We learned about symmetry from various cultural perspectives and explored its presence or absence in such traditional forms as quilts, architecture, dance, gardens and graveyards. A yearly poetry unit became an examination of folk poetry, such as haiku, rap, Native American chants and children's playground games. Students researched the ways these traditional forms of poetry expressed the worldviews of the groups from which they originated and served as agents of enculturation for their members.

Exploring folklore invites each of us to reexamine our own lives, to search for meaning in the seemingly trivial and extraneous details and patterns that make up our existence.

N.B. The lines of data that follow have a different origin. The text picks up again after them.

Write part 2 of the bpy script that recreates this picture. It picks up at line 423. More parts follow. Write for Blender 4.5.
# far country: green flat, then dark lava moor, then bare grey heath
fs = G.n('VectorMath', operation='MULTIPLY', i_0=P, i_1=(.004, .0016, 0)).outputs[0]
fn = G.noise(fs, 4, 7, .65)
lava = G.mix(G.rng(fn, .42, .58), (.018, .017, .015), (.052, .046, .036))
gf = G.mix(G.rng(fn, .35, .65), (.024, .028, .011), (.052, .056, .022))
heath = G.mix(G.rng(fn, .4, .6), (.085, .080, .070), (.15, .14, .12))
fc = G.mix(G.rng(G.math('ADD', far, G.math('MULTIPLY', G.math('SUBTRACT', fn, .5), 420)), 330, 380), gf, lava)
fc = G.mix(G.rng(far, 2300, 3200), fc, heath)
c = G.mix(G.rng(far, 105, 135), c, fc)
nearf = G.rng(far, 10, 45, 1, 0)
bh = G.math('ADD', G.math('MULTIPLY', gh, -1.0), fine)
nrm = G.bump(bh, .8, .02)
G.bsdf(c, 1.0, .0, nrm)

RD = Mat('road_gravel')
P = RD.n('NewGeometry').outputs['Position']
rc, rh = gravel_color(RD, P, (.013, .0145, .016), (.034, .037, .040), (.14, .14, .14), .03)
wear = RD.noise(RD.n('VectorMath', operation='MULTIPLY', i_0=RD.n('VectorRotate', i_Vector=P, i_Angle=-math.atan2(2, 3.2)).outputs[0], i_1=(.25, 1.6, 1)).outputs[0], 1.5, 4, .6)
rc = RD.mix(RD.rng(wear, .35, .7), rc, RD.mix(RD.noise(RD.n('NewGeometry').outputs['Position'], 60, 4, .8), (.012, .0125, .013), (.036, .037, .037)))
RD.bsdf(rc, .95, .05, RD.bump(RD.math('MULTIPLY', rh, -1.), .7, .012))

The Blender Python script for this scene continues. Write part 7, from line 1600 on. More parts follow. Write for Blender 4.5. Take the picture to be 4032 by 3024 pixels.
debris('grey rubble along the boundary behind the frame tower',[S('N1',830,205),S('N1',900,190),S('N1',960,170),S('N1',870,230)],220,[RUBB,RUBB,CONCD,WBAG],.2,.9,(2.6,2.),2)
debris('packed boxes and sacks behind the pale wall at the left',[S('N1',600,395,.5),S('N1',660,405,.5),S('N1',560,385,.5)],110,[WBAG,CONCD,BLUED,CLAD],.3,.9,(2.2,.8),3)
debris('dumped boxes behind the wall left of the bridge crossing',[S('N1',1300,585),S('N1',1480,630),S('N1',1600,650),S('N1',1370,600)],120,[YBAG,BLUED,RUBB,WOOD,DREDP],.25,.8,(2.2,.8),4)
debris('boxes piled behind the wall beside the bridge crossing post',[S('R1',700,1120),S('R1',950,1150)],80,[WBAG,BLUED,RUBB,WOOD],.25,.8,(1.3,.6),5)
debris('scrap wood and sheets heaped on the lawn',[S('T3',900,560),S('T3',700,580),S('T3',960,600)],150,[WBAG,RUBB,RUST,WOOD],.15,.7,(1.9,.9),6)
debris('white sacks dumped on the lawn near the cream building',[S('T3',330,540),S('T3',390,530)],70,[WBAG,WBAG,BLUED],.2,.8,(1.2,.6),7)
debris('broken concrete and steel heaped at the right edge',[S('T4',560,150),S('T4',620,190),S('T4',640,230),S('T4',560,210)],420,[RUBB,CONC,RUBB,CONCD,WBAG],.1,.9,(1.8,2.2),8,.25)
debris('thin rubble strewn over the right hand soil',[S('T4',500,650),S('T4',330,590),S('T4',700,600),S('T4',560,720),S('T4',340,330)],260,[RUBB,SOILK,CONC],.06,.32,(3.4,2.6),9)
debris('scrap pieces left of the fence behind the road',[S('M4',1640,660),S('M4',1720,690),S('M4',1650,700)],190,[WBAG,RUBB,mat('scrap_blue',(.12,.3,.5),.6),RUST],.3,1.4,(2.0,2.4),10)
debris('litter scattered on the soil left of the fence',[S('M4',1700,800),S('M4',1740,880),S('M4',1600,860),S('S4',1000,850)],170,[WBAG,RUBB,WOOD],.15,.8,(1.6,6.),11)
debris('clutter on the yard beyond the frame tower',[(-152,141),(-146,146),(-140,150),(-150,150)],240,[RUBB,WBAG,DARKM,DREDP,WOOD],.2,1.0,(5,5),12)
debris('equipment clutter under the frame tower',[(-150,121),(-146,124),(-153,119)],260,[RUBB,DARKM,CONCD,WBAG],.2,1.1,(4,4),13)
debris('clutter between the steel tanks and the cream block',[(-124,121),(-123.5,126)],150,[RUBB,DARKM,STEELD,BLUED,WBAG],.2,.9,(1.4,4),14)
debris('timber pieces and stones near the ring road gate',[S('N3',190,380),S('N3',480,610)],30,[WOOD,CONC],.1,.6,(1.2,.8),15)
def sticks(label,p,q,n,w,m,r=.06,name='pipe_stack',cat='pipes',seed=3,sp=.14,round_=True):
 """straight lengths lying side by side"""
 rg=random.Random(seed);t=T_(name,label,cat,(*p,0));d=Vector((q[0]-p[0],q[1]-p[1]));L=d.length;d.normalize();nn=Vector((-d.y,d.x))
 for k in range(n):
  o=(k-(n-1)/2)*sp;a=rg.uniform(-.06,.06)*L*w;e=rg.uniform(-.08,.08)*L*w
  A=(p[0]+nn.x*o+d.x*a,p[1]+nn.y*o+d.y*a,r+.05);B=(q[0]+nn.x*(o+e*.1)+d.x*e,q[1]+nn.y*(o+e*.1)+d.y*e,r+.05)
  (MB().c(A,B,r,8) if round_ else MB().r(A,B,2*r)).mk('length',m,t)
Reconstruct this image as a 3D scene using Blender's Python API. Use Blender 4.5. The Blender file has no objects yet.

Local connections -- including students' own folkways -- can underscore the relevance of folklore studies. Many community colleges and other agencies sponsor programs that bring young people into meaningful contact with traditional artists. Local museums may offer "traveling trunks" full of artifacts and activities or may even conduct classroom workshops. The Brooklyn Historical Society provides traveling exhibition workshops, including one on the area's Chinese American community that invites students to explore Chinese games, languages and celebrations. The Mountain Heritage Center in western North Carolina sends out a "Reading a Quilt" packet that includes slides, books and materials for producing a class quilt. Local or state arts councils are good sources of information about such programs (see Resources, top right).

The study of local cultural expression fosters appreciation for the skills and competence of everyday people in our community.

North Carolina's "Curriculum, Music and Community" project may become a model for other states. This innovative program is the result of a partnership between the University of North Carolina at Chapel Hill's Education Department and Curriculum in Folklore, the North Carolina Arts Council, and the National Endowment for the Arts. Fourth-grade classes in 10 schools around the state are learning about the state's traditional music and are integrating reading, writing, math, social studies and science into the study.

"Music helps kids learn about their community," says Dwight Rogers, one of the project's designers, "and brings the community back to the schools."

 

Community Wisdom

Proponents of relational education emphasize that students' real lives are an essential component of the curriculum. As an introduction to the concept of oral history, having students interview one another can be an especially meaningful experience. We are often unaware of life-changing experiences our students or classmates have had. All around us there are young people who have experienced the death of a family member, seen the President, saved an animal's life or fled a war-ravaged homeland. Even if the narratives are less extraordinary, they bring home the fact that each of our lives is made up of stories and other forms of traditional expression. On a practical level, oral history projects help students develop the "reporter" skills of research, questioning, interpretation, transcription and presentation.

More deeply, learning about history from a personal narrative challenges the notion that history is something that happens to others and offers a cultural perspective on events that is often missing in textbooks. Oral history projects can result in something as simple as a family member's biography or in a product that is quite complex -- for example, a collection of "testimonies" about a significant historical event, such as a community bicentennial or a record-breaking flood.

The Montana Heritage Project, now in its seventh year, links schools around the state in studying and documenting the everyday life of their communities. According to project leader Michael Umphrey, schools are semi-political institutions, reflecting the attitudes and expectations of the communities of which they are a part.

Umphrey has a vision: an archive in every school, with material contributed by students and accessible to all community members. Students who participate in the project gather information from the community through oral history and primary document research and then go about the work of interpreting and preserving this material.

"As [students] become more aware of local crises and dilemmas," Umphrey has written, "their investigations can furnish them with ideas about what choices are possible. They find evidence of the consequences of various ways of thinking and acting. They become more likely to make intelligent choices."

Umphrey and his colleagues have seen amazing transformations among some of the students who have worked on the project. Their work is meaningful, the products they create are vital and appreciated, and the knowledge they gain is permanent.

"Personal experience is the soul of a town," writes Desarae Baker, who researched the influence of the railroad on her small community. "The train wove its presence into the memories of all the citizens of the valley. These memories are foundations upon which lives are built. Although an old bridge won't much affect the future, it has touched many pasts."

The study of folklore is the study of human culture, with universal themes of celebration, tradition, creation, aesthetic appreciation, wisdom and community. Exploring folklore invites each of us to reexamine our own lives, to search for meaning in the seemingly trivial and extraneous details and patterns that make up our existence. Such reflection can help dispel stereotypes and help us to discover our commonalities and shared experience. Bringing folklore into the classroom can strengthen the connection between the educational experience within school walls and the one outside.